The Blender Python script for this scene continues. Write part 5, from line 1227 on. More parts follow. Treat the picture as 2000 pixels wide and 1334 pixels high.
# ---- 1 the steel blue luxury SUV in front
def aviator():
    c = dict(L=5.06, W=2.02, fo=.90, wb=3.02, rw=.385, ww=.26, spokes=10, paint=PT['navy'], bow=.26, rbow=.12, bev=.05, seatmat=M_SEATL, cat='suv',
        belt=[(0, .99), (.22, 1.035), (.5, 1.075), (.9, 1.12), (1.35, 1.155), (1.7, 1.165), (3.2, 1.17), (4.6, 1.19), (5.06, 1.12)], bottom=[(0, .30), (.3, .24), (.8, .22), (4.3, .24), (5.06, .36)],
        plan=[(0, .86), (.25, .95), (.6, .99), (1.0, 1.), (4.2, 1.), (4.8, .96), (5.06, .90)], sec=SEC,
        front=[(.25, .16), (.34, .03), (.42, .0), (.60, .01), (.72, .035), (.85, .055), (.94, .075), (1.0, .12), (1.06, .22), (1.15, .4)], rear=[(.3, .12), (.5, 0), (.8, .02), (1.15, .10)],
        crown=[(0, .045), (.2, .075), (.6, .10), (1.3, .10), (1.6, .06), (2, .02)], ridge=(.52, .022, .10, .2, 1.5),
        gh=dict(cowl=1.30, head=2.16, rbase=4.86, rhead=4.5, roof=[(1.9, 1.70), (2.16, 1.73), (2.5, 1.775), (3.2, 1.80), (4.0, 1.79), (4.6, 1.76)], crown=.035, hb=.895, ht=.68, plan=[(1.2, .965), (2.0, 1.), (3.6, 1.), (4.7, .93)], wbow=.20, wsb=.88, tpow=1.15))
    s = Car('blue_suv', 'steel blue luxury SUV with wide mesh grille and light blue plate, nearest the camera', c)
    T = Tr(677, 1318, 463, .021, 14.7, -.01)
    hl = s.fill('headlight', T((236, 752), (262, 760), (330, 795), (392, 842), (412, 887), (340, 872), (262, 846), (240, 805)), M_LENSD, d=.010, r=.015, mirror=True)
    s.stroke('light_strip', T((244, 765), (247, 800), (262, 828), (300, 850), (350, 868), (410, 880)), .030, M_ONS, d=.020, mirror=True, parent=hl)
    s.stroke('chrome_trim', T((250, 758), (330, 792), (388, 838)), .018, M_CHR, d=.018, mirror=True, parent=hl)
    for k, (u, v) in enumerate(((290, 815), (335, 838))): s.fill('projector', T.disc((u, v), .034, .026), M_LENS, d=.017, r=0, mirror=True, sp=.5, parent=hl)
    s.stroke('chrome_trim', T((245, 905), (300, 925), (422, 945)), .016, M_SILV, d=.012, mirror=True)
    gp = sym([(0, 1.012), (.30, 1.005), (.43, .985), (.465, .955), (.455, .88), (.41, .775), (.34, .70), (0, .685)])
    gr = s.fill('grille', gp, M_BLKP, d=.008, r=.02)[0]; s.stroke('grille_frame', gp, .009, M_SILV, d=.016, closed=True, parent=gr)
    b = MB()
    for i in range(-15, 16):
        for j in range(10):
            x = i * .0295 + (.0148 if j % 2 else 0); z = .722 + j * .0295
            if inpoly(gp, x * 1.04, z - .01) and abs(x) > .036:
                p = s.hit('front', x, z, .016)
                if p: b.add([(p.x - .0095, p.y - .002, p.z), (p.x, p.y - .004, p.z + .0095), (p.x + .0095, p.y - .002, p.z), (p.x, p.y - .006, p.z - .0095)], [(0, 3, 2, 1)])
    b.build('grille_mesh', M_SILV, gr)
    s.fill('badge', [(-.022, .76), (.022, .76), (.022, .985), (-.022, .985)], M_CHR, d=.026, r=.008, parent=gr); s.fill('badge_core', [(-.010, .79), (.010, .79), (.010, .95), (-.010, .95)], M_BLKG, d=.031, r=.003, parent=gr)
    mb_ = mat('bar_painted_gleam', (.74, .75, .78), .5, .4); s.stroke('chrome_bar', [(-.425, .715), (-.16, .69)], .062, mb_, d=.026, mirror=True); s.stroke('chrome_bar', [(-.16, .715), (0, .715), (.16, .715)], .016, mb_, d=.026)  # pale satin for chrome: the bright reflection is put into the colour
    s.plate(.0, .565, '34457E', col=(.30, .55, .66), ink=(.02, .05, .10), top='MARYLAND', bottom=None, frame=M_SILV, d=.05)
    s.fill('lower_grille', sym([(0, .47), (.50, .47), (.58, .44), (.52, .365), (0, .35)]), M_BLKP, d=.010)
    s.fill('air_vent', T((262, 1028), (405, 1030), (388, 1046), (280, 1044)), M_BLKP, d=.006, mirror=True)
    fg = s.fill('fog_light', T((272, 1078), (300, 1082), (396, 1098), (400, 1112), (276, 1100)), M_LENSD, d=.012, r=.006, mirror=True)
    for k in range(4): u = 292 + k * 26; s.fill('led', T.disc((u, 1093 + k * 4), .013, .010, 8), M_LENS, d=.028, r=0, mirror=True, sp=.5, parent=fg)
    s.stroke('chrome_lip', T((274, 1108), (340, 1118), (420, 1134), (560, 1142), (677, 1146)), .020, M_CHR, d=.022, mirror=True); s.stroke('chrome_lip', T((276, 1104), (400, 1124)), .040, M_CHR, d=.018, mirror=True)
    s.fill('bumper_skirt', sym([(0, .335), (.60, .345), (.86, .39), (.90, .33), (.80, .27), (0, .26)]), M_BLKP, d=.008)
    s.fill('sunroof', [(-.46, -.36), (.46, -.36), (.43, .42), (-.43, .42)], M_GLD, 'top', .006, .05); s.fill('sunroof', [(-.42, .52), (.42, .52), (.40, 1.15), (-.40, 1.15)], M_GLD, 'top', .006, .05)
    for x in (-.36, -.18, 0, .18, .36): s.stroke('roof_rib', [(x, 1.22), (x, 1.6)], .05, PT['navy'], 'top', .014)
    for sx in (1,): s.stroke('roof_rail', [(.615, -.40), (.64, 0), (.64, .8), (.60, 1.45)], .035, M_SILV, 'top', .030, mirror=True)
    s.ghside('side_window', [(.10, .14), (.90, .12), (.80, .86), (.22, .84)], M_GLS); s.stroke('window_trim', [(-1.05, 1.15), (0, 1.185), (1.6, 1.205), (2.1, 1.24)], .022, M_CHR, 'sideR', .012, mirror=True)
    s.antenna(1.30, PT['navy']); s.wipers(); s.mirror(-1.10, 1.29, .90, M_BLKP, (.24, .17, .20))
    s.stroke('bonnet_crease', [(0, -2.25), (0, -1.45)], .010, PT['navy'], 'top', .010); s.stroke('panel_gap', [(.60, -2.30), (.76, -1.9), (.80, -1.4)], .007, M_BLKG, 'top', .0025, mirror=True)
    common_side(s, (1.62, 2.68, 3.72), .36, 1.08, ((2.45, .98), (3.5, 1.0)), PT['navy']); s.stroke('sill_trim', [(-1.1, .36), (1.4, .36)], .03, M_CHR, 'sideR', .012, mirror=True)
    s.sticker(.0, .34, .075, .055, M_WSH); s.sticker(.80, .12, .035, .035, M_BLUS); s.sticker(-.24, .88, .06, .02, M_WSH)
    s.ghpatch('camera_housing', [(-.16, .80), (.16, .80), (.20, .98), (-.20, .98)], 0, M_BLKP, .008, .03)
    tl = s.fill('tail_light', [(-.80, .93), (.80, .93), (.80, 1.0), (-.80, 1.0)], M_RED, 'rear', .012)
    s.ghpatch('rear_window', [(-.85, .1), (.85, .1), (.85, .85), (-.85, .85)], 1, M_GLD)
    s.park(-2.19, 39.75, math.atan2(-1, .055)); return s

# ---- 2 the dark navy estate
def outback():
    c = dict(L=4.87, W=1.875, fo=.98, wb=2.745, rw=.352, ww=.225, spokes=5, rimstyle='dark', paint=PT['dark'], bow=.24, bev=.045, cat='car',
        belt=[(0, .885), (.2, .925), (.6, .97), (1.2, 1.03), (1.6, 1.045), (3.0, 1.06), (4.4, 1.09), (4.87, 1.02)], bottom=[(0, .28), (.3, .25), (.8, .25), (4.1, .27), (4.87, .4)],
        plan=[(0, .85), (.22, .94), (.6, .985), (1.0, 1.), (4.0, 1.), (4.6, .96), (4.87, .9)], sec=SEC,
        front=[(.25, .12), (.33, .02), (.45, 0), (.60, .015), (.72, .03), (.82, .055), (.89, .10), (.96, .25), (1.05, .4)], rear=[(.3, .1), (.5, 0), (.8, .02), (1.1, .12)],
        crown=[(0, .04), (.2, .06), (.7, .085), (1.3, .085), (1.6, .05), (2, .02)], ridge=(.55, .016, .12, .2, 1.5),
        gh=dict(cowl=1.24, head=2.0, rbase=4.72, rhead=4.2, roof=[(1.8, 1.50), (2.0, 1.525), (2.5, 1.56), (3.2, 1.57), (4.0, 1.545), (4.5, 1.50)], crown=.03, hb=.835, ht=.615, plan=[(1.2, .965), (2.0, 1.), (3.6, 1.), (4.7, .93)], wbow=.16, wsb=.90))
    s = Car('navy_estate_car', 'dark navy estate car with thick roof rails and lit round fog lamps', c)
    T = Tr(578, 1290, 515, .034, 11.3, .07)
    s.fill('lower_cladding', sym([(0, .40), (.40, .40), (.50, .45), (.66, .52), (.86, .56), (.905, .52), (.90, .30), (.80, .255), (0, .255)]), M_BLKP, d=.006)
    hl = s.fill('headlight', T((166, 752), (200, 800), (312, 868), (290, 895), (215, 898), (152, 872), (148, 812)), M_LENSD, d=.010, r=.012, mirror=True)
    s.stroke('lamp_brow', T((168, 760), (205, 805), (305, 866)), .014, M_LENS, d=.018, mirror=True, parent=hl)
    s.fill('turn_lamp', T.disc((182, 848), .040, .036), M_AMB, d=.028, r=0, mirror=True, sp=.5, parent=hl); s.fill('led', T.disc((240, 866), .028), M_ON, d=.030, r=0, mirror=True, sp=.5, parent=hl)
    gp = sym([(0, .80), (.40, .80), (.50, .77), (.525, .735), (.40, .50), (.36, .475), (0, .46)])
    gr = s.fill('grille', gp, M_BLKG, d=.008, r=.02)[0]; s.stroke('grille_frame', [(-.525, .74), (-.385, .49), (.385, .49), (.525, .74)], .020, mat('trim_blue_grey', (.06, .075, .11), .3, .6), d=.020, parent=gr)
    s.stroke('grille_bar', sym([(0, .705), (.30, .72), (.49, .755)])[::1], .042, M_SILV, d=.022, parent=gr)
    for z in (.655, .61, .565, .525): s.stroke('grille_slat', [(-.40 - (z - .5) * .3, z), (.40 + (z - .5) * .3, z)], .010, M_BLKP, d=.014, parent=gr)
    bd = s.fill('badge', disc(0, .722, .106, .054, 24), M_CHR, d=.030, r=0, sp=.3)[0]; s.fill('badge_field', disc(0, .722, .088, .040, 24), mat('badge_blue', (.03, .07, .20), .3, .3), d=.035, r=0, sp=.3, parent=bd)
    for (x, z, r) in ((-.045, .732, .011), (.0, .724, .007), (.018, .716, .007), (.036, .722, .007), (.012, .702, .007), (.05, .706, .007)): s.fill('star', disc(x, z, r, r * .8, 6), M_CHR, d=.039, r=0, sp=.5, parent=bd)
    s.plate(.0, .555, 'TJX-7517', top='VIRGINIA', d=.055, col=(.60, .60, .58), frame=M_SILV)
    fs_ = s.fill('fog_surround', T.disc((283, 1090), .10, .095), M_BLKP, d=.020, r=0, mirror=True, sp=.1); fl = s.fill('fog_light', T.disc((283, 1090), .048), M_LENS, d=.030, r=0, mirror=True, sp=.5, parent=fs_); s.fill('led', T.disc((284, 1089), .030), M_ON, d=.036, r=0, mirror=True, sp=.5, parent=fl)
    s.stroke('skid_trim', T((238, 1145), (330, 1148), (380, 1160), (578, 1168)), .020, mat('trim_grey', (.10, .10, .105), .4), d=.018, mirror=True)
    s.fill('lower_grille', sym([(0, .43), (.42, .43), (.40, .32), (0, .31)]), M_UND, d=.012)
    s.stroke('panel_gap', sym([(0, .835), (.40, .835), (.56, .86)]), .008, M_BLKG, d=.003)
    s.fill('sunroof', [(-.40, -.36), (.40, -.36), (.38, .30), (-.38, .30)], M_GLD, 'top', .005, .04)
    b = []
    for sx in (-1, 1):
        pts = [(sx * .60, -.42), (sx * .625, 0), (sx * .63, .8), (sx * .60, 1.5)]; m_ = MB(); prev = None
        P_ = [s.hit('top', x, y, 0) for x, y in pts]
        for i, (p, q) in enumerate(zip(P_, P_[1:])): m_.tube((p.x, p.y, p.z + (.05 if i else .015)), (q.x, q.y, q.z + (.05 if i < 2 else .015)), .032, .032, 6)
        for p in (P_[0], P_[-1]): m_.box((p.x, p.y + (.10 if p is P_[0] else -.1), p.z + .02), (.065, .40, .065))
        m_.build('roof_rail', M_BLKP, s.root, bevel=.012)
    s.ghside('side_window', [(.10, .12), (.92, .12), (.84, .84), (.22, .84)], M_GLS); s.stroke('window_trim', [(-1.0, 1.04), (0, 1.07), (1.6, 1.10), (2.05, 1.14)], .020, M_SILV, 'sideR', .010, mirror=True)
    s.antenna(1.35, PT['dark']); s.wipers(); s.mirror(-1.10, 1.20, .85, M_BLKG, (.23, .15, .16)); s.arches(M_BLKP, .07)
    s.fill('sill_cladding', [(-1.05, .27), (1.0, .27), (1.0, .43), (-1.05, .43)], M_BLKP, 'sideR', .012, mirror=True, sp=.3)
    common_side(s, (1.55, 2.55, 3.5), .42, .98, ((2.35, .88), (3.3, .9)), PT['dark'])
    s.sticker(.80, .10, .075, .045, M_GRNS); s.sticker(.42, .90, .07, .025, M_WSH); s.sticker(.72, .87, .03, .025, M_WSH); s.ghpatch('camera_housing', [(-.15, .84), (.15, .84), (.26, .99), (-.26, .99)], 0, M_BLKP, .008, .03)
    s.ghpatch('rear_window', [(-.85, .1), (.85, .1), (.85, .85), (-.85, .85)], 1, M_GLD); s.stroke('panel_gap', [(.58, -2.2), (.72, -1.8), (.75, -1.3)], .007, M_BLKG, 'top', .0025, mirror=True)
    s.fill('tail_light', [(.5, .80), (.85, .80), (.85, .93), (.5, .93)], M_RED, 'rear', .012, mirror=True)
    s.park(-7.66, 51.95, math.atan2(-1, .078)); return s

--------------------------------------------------

● WRITTEN REQUEST: Look over the listing. Pull out every line with the string "wide" in it.

● OUTPUT:
The Blender Python script for this scene continues. Write part 5, from line 1227 on. More parts follow. Treat the picture as 2000 pixels wide and 1334 pixels high.
    s = Car('blue_suv', 'steel blue luxury SUV with wide mesh grille and light blue plate, nearest the camera', c)